Introduction: RAW, 8 Bit, 16 Bit, and 32 Bit Explained

After alot of confusion about the 8bits/channel, 16bits/channel, 32bits/channel, and RAW color modes in photoshop, I finally figured it out, and decided to make an illustration to show how I've understood it.

This is NOT suppose to be a complete explanation of everything related to bit depth and channels, it's only an explanation of the bit depths in photoshop in relation to each other!

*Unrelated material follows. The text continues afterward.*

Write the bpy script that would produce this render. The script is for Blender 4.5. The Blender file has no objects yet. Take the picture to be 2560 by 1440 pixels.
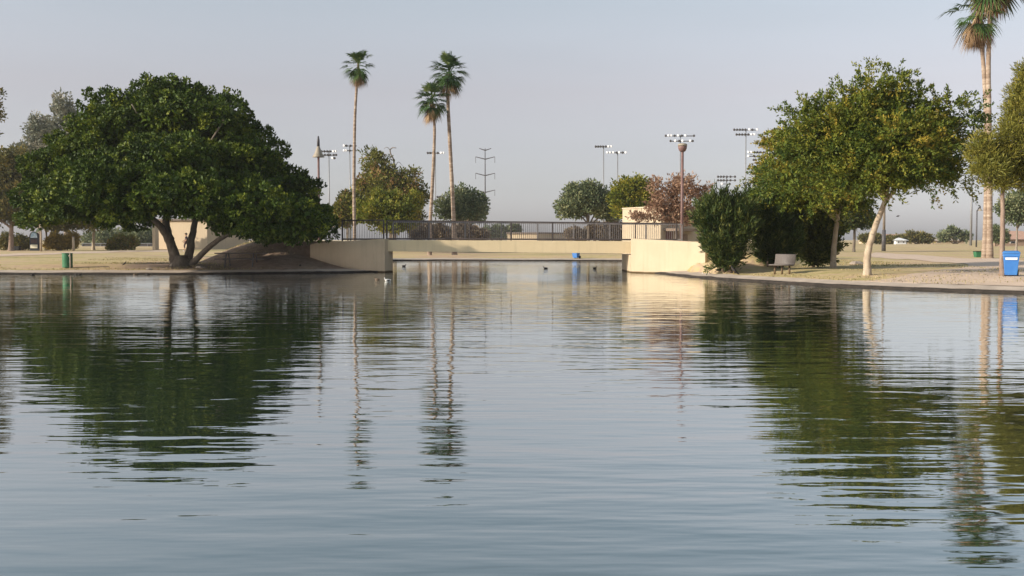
import bpy, math, random
import numpy as np
from mathutils import Vector, Matrix

SC = bpy.context.scene
COL = SC.collection
R = math.radians
rng = np.random.default_rng(7)
random.seed(7)

# ---------------------------------------------------------------- camera
CAM_Z = 1.85
FPX = 2560.0                       # focal length in photo pixels (2560 px wide)
PITCH = math.atan(120.0 / FPX)     # horizon stands 120 px above the centre
cam_d = bpy.data.cameras.new("camera")
cam_d.sensor_width = 36.0
cam_d.lens = 36.0
cam_d.clip_start = 0.1
cam_d.clip_end = 12000
cam = bpy.data.objects.new("camera", cam_d)
COL.objects.link(cam)
cam.location = (0, 0, CAM_Z)
cam.rotation_euler = (math.pi / 2 - PITCH, 0, 0)
SC.camera = cam

# ---------------------------------------------------------------- light
SUN_EL, SUN_A = 22.0, 20.0         # elevation; angle behind the picture plane, sun on the left
sdir = Vector((-math.cos(R(SUN_A)) * math.cos(R(SUN_EL)), -math.sin(R(SUN_A)) * math.cos(R(SUN_EL)), math.sin(R(SUN_EL))))
sun_d = bpy.data.lights.new("sun", "SUN")
sun_d.energy = 4.2
sun_d.angle = R(0.6)
sun_d.color = (1.0, 0.90, 0.74)
sun = bpy.data.objects.new("sun", sun_d)
COL.objects.link(sun)
sun.rotation_euler = sdir.to_track_quat('Z', 'Y').to_euler()
sun.location = (-40, -20, 60)

world = bpy.data.worlds.new("World")
SC.world = world
world.use_nodes = True
wn = world.node_tree.nodes
wl = world.node_tree.links
wn.clear()
sky = wn.new("ShaderNodeTexSky")
sky.sky_type = 'NISHITA'
sky.sun_disc = False
sky.sun_elevation = R(SUN_EL)
sky.sun_rotation = math.atan2(sdir.x, sdir.y)
sky.air_density = 1.0
sky.dust_density = 1.4
sky.ozone_density = 1.5
hsv = wn.new("ShaderNodeHueSaturation")
hsv.inputs['Saturation'].default_value = 0.38
tint = wn.new("ShaderNodeMix")
tint.data_type = 'RGBA'
tint.blend_type = 'MULTIPLY'
tint.inputs[0].default_value = 1.0
wtc = wn.new("ShaderNodeTexCoord")
wsep = wn.new("ShaderNodeSeparateXYZ")
wr = wn.new("ShaderNodeValToRGB")                 # mauve morning haze low down, clearer blue higher up
_el = wr.color_ramp.elements
for _ in range(4):
    _el.new(0.5)
for _e, (_p, _c) in zip(_el, ((0.0, (1.12, 1.10, 1.22)), (0.025, (1.02, 1.0, 1.11)), (0.05, (0.90, 0.88, 0.95)), (0.14, (0.94, 0.86, 0.88)), (0.225, (0.98, 0.995, 1.01)), (0.34, (0.86, 0.99, 1.04)))):
    _e.position = _p
    _e.color = (*_c, 1)
wl.new(wtc.outputs['Generated'], wsep.inputs[0])
wl.new(wsep.outputs['Z'], wr.inputs[0])
wl.new(wr.outputs[0], tint.inputs[7])
bg = wn.new("ShaderNodeBackground")
bg.inputs['Strength'].default_value = 0.125
wo = wn.new("ShaderNodeOutputWorld")
wl.new(sky.outputs[0], hsv.inputs['Color'])
wl.new(hsv.outputs[0], tint.inputs[6])
cmap = wn.new("ShaderNodeMapping")                # faint high streaks of cirrus
cmap.inputs['Scale'].default_value = (1.2, 1.2, 9.0)
cno = wn.new("ShaderNodeTexNoise")
cno.inputs['Scale'].default_value = 1.6
cno.inputs['Detail'].default_value = 5
crm = wn.new("ShaderNodeMapRange")
crm.inputs[1].default_value = 0.3
crm.inputs[2].default_value = 0.75
crm.inputs[3].default_value = 0.975
crm.inputs[4].default_value = 1.04
cmx = wn.new("ShaderNodeVectorMath")
cmx.operation = 'SCALE'
wl.new(wtc.outputs['Generated'], cmap.inputs[0])
wl.new(cmap.outputs[0], cno.inputs[0])
wl.new(cno.outputs[0], crm.inputs[0])
wl.new(tint.outputs[2], cmx.inputs[0])
wl.new(crm.outputs[0], cmx.inputs['Scale'])
wl.new(cmx.outputs[0], bg.inputs['Color'])
wl.new(bg.outputs[0], wo.inputs['Surface'])

SC.view_settings.view_transform = 'Standard'
SC.view_settings.look = 'None'
SC.view_settings.exposure = 0.38
SC.view_settings.gamma = 1.0
SC.cycles.max_bounces = 8
SC.cycles.transparent_max_bounces = 6
SC.cycles.sample_clamp_indirect = 6.0

# ---------------------------------------------------------------- picture geometry -> world
CT, ST = math.cos(PITCH), math.sin(PITCH)


def ray(px, py):
    u = (px - 1280.0) / FPX
    v = -(py - 720.0) / FPX
    return u, CT + v * ST, -ST + v * CT


def P(px, py, Y):
    dx, dy, dz = ray(px, py)
    t = Y / dy
    return Vector((dx * t, Y, CAM_Z + dz * t))


def ppm(Y):
    return FPX * CT * 1.0 / Y


def on_water(px, py):
    dx, dy, dz = ray(px, py)
    t = -CAM_Z / dz
    return dx * t, dy * t


# ---------------------------------------------------------------- lake outline
def catmull(pts, n=6):
    out = []
    for i in range(len(pts) - 1):
        p0 = pts[max(i - 1, 0)]
        p1, p2 = pts[i], pts[i + 1]
        p3 = pts[min(i + 2, len(pts) - 1)]
        for k in range(n):
            t = k / n
            out.append(tuple(0.5 * ((2 * p1[a]) + (-p0[a] + p2[a]) * t + (2 * p0[a] - 5 * p1[a] + 4 * p2[a] - p3[a]) * t * t
                                    + (-p0[a] + 3 * p1[a] - 3 * p2[a] + p3[a]) * t ** 3) for a in range(len(p1))))
    out.append(tuple(pts[-1]))
    return out


BX0, BX1 = -7.28, 6.72             # the two bridge abutments
BYN, BYF = 58.9, 62.3              # near and far side of the deck
shore_right = [(BX1, 57.9), (8.15, 56.4)] + [on_water(*p) for p in ((1680, 688), (1760, 695.5), (1860, 702.5), (2000, 710.5), (2100, 716.5), (2300, 725), (2560, 733.5))]
shore_right += [(21.5, 32.5), (27, 27), (31, 18), (30, 8), (22, 2.6), (0, 2.2), (-25, 2.4), (-42, 8), (-50, 25), (-46, 45), (-37, 53)]
shore_left = [(-37, 53)] + [on_water(*p) for p in ((-120, 686.5), (0, 685.5), (250, 686), (450, 686), (600, 685), (760, 683), (860, 682))] + [(-8.25, 58.95), (BX0, 58.55)]
shore_far = [(BX0, 62.6), (-11.5, 66), (-15, 76), (-13.5, 88), (-8, 92.5), (0, 91.3), (8, 90.8), (13, 88), (14.5, 80), (11, 68), (BX1, 62.6)]
SR = catmull(shore_right, 6)
SL = catmull(shore_left, 6)
SF = catmull(shore_far, 6)
LAKE = np.array(SR[:-1] + SL + SF, dtype=float)


def seg_dist(pts, a, b):
    d = b - a
    L2 = float(d @ d) + 1e-9
    t = np.clip(((pts - a) @ d) / L2, 0, 1)
    q = a + t[:, None] * d
    return np.hypot(pts[:, 0] - q[:, 0], pts[:, 1] - q[:, 1])


def inside(pts, poly):
    c = np.zeros(len(pts), bool)
    x, y = pts[:, 0], pts[:, 1]
    n = len(poly)
    for i in range(n):
        x1, y1 = poly[i]
        x2, y2 = poly[(i + 1) % n]
        if y1 == y2:
            continue
        m = ((y1 > y) != (y2 > y)) & (x < (x2 - x1) * (y - y1) / (y2 - y1) + x1)
        c ^= m
    return c


def poly_sd(pts, poly):
    d = np.full(len(pts), 1e9)
    n = len(poly)
    for i in range(n):
        d = np.minimum(d, seg_dist(pts, poly[i], poly[(i + 1) % n]))
    return np.where(inside(pts, poly), -d, d)


def ss(a, b, x):
    t = np.clip((x - a) / (b - a), 0, 1)
    return t * t * (3 - 2 * t)


WL0, WL1 = np.array((BX0, 58.6)), np.array((-12.0, 60.9))       # left wing wall, turned a little away
WR0, WR1 = np.array((BX1, 57.9)), np.array((10.25, 54.35))      # right wing wall, coming forward
RAMP_L = np.array([(-7.3, 58.7), (-12.0, 61.0), (-16, 66), (-17, 70), (-7.3, 62.2)])
RAMP_R = np.array([(6.75, 58.0), (10.25, 54.5), (12.0, 58.0), (14, 62), (6.75, 62.2)])


def vnoise(x, y, s, seed=0):
    """smooth value noise"""
    x = x / s + seed * 17.3
    y = y / s - seed * 9.1
    xi, yi = np.floor(x), np.floor(y)
    fx, fy = x - xi, y - yi
    fx, fy = fx * fx * (3 - 2 * fx), fy * fy * (3 - 2 * fy)

    def h(a, b):
        v = np.sin(a * 127.1 + b * 311.7 + seed * 3.7) * 43758.5453
        return v - np.floor(v)
    return (h(xi, yi) * (1 - fx) + h(xi + 1, yi) * fx) * (1 - fy) + (h(xi, yi + 1) * (1 - fx) + h(xi + 1, yi + 1) * fx) * fy


def ground_z(pts):
    pts = np.atleast_2d(np.asarray(pts, float))
    sd = poly_sd(pts, LAKE)
    z = 0.185 + 0.22 * ss(1.0, 5.5, sd) + 0.14 * ss(5, 26, sd) + 0.22 * ss(25, 150, sd) + 0.15 * ss(150, 420, sd)
    z += (vnoise(pts[:, 0], pts[:, 1], 5.0, 1) - 0.5) * 0.10 * ss(1.5, 7, sd) + (vnoise(pts[:, 0], pts[:, 1], 1.7, 2) - 0.5) * 0.035 * ss(1.2, 3, sd)
    for ramp, w0, w1, fr, s1 in ((RAMP_L, WL0, WL1, 6.0, 2.0), (RAMP_R, WR0, WR1, 6.0, 2.4)):
        rd = np.maximum(poly_sd(pts, ramp), 0)
        m = 1.78 * (1 - ss(0.0, fr, rd))
        d = w1 - w0
        L = float(np.hypot(*d))
        rel = pts - w0
        s = (rel @ d) / (L * L)
        side = (d[0] * rel[:, 1] - d[1] * rel[:, 0]) / L
        if d[0] < 0:
            side = -side                                            # > 0 behind the wall (away from the camera)
        back = side > 0.42
        mask = np.where(back, 1.0, ss(0.1, s1, s))
        z = np.maximum(z, m * mask)
    z = np.where(sd < 1.05, np.minimum(z, 0.06), z)
    z = np.where(sd < 0.12, -0.05 - 0.55 * ss(0.12, -0.5, sd), z)
    z = np.where(sd < -0.2, -0.7, z)
    return z


def gz(x, y):
    return float(ground_z([(x, y)])[0])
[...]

Remember, 8 bit, 16 bit, and 32 bit images are NUMBER OF BITS PER CHANNEL! There are basically 3 channels in an RGB image, so that's like 24 bit, 48 bit, 96 bit respectively. That is because one term describes the number of bits per channel, while the other describes the number of bits per pixel. 32 bit often refers to 24 bit, though 32 bit is actually 8 bits per channel, with an extra "alpha" channel (for transparency).

Notes: I based the 16 bit, which is kind of the key here, on experience in Photoshop, 16 bit might be different in other applications, and for other file formats (Like TIFF I think).

Also, I call RAW 12 bit, that is because in most cases RAW image files contain 12 bits of information per channel. RAW differs between camera manufacturers and camera models, so they work in very different ways. Some RAW files are 10 bit, or 14 bit. No "ordinary" camera can output more than 14 bits though.